The US dollar is pulling back today after yesterday’s advance. All the major currencies are higher and even the Turkish lira, which plunged nearly 5% yesterday to cap a six-day slide, is trading firmer today ([email protected]). The dollar’s losses are modest and appear corrective in nature.
The news steam is light, but there few developments to note. First, the Reserve bank of Australia kept rates on hold as widely expected. It shaved this year’s CPI forecast, which may have been seen as dovish in other circumstances, but revised the higher next year’s projection. It also identified the slowing of China as a risk.
Second, Japan reported two data series. The first is labor cash and real earnings. As we have noted previously, labor cash earnings are rising strongly in Japan. They are up 3.6% in June year-over-year, the most since the late 1990s. In June 2017, they were up 0.4% year-over-year and 0.9% at the end of the year. Adjusted for inflation, real cash earnings are up 2.8% in the past year. It is also the most in around 20 years. Where we depart from many some economists who recognize this trend, is that we do not see as strong of a link with consumption. And to our point, household spending was reported earlier today to have fallen 1.2% in June from a year ago. To be sure, it is less steep of a decline than the 3.9% drop in May, which was the largest fall in two years. In June 2017, household spending was up 2.3% year-over-year.
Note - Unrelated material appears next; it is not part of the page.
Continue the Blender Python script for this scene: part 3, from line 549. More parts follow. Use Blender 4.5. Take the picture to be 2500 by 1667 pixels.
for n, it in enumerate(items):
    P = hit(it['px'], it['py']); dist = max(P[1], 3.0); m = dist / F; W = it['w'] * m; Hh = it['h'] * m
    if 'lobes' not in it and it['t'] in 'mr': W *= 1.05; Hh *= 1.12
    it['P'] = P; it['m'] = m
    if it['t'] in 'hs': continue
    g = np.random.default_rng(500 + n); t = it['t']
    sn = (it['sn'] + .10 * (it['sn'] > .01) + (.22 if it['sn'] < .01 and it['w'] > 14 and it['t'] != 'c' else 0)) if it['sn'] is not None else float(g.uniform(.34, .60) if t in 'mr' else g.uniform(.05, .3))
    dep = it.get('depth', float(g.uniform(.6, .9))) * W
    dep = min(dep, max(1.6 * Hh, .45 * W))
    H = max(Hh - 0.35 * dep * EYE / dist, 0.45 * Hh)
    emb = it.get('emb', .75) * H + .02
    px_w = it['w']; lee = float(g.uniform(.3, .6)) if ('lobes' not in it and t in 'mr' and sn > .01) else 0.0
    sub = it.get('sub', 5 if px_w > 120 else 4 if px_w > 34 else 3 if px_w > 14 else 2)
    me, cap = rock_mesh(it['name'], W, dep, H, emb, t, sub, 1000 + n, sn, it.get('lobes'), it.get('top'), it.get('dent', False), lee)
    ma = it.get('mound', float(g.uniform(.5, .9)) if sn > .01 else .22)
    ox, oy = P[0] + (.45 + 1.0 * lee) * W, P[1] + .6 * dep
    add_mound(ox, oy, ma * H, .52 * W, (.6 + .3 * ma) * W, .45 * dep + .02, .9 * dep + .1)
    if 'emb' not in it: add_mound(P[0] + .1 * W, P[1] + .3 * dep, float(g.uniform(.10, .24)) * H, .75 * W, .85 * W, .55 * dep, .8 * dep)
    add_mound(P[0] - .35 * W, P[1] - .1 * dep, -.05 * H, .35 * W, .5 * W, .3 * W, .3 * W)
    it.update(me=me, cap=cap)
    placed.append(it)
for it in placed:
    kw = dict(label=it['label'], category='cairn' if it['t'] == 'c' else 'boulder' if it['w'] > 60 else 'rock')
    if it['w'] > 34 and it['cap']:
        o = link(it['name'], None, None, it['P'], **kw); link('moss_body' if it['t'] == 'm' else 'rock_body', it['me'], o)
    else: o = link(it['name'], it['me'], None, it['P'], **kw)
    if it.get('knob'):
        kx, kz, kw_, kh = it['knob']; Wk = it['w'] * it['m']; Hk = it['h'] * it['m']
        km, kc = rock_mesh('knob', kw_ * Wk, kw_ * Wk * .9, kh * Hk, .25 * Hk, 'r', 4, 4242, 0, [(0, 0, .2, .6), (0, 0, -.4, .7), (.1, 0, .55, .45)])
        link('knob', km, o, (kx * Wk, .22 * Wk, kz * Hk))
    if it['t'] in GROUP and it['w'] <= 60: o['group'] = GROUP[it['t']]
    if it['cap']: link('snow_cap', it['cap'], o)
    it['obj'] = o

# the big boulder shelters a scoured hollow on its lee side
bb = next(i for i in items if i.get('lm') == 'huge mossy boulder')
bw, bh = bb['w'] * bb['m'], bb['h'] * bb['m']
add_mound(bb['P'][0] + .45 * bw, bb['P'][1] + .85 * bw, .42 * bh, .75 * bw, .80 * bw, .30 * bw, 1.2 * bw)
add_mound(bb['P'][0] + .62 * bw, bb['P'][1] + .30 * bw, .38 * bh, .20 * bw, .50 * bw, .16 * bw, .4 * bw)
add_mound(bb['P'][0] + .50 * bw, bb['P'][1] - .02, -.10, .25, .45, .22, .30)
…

Third, unexpectedly, China reported that the dollar value of its reserves rose by about $5.8 bln in July to $3.118 trillion. In July, the dollar rose almost 3% against the yuan, but the Shanghai Composite rose 1%, The dollar was little changed against most of the other reserve currencies in July. The euro was virtually flat. The yen was off 1% and sterling off 0.6%. US and German bond yields were higher.
Fourth, Germany followed up yesterday’s whopping 4% drop in June factory orders with a 0.9% drop in industrial output (the market had expected a decline half the size). The May gain was shaved to 2.4% from 2.6%. Separately, but not totally unrelated, Germany reported a slightly larger than expected trade surplus (21.8 bln euros vs. 19.7 bln in May and expectations for around 21 bln). It came as a result of a 1.2% increase in imports and flat exports, which had been expected fall 0.3%). The trade surplus fueled the 26.2 bln current account surplus, which typically swells in June (without fail since 2004).